Léim ar aghaidh chuig an bpríomhábhar
Gnáthamharc

Dáil Éireann díospóireacht -
Wednesday, 26 Jan 1966

Vol. 220 No. 2

Ceisteanna—Questions. Oral Answers. - Post Office Telephone Employees.

49.

asked the Minister for Posts and Telegraphs if he will state in respect of each of the last six months the number of temporary men (i) engaged or (ii) dismissed by the telephones and telephone cables installation section of his Department, and the reason for this trend.

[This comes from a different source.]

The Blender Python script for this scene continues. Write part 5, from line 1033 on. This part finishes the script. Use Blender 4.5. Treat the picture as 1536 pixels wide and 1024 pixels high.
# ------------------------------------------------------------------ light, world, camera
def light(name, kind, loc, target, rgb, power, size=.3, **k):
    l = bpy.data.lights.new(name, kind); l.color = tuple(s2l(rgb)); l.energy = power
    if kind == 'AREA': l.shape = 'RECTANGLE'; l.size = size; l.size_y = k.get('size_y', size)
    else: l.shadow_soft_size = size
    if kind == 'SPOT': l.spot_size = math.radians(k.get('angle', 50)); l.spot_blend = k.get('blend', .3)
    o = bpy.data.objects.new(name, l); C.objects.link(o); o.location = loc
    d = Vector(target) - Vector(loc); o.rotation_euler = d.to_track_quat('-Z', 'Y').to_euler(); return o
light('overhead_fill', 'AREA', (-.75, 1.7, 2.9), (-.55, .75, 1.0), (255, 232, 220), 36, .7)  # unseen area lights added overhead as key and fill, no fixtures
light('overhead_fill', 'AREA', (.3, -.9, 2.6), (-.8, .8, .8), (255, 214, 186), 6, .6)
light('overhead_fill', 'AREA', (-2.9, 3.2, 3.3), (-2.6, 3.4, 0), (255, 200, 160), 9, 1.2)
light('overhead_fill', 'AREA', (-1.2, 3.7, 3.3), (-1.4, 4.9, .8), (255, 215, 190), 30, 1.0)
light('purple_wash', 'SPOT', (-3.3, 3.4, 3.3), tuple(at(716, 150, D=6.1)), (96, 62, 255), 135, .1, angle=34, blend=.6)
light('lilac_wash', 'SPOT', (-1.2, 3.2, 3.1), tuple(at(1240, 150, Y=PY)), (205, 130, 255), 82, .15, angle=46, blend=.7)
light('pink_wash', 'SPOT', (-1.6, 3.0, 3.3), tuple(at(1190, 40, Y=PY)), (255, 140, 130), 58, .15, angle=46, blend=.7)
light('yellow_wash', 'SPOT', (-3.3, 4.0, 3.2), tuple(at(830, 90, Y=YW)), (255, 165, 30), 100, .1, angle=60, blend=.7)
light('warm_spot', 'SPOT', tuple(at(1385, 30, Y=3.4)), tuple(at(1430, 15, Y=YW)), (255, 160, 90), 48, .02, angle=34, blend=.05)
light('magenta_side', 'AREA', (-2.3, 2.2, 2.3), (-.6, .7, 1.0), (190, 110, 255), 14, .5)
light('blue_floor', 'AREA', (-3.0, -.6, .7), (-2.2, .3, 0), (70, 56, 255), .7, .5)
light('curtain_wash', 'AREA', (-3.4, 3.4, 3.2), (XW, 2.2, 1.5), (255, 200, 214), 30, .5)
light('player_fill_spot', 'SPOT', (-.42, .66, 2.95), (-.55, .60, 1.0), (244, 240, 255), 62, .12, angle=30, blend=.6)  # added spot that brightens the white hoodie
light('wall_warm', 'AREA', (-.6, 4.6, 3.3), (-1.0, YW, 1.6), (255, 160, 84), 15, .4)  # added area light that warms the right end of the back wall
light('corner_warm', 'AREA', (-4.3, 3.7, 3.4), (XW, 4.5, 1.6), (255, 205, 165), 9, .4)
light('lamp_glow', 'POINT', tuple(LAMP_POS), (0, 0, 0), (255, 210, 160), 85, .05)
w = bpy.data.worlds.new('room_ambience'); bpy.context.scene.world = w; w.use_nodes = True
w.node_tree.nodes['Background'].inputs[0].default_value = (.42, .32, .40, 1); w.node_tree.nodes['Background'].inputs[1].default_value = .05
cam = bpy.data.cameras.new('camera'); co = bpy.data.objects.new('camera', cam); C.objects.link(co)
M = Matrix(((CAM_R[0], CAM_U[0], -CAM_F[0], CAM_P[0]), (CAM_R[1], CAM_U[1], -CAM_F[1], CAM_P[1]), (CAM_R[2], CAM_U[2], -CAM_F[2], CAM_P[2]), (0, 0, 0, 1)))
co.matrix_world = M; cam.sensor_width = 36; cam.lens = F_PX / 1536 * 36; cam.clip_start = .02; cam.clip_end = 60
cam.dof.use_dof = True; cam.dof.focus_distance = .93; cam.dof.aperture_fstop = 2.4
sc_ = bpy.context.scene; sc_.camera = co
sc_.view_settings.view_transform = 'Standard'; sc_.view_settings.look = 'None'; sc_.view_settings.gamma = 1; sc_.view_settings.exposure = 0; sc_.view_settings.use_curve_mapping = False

The numbers of temporary men engaged on the telephone side of my Department's Engineering Branch in each of the last six months were as follows: 32 in July, 35 in August, nine in September, 36 in October, 25 in November and six in December. The numbers laid off in the same period were 56 in July, seven in August, 31 in September, 45 in October, 12 in November and eight in December. The trend indicated in these figures is in accordance with the normal pattern for this type of employment which varies in accordance with the demands of the work.

Will the Minister say why, this year, there are so few temporary men employed in the installation of telephones while there is such a colossal demand for more and more telephones? Why has the work of installation been slowed up?

There is no change. The figures which I have given the Deputy are approximately the same as those for last year. There is scarcely any difference.

Why is it that British contractors have been employed in increasing numbers in recent times while Irish workers are apparently being laid off for the same work?

Irish firms get every chance to tender for any of the things to which, I take it, the Deputy is referring.

That will be finished off in July.

These people will now be added to the other 8,000 people who have recently become unemployed. It is a deliberate creation of unemployment so as to run down the economy.

That is not true. The trend in my Department does not show any deterioration.

Why is it that the telephones that are wanted are not being installed?